In Meatcake, information is conveyed primarily through Darcy's drawings of big-eyed, long-lashed women and fey, feminized men. Words are scribbled into thought bubbles and captions, but it's the deceptively childlike illustrations that give the comic its appeal. Her new book, Gasoline, is essentially an illustrated novel: Drawings accompany the text, but they're not integral to the story, pushing Dame Darcy's prose into the spotlight in a way that Meatcake does notโ€“and unfortunately, the writing simply isn't sophisticated enough to take center stage.

Gasoline is set in a post-apocalyptic future in which gasoline is scarce and Southern California is overrun by hordes of roving nihilists. The people of Karoi have banded together against the nihilists under the spiritual leadership of Amity Armbuster and her family, who own the only working car in the world, and periodically must leave the safety of their compound to raid abandoned gas stations for fuel.
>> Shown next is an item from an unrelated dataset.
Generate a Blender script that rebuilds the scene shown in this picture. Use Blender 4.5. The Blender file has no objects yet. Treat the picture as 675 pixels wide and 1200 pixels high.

Darcy's blocky prose evokes nothing more than a child playing with her dolls. She takes an obvious delight in dressing up her characters, describing in detail the outfit Amity dons to lead a religious ritual: "Diamonds glittered at her throat and wound around her wrists in identical bracelets. Also around her wrist clattered a silver tambourine, and encircling her waist was a leather strap from which hung her long, thin, sharp silver sword and sheath." When it comes time to make her characters walk and talk, though, she clumsily manipulates them through half-conceived, poorly evoked scenarios. Here's the ritual itself: "The power of a million white lightening bolts ran through Amity's body and out of her hair and fingertips. She screamed in a high-pitched shriek and shook her tambourine. Blood was smeared around her mouth and stained her gown. 'Release the bats!' she shrilled. 'Release the bats!'" Darcy should stick with drawing: Gasoline's illustrations convey far more, and more effectively, than the writing does.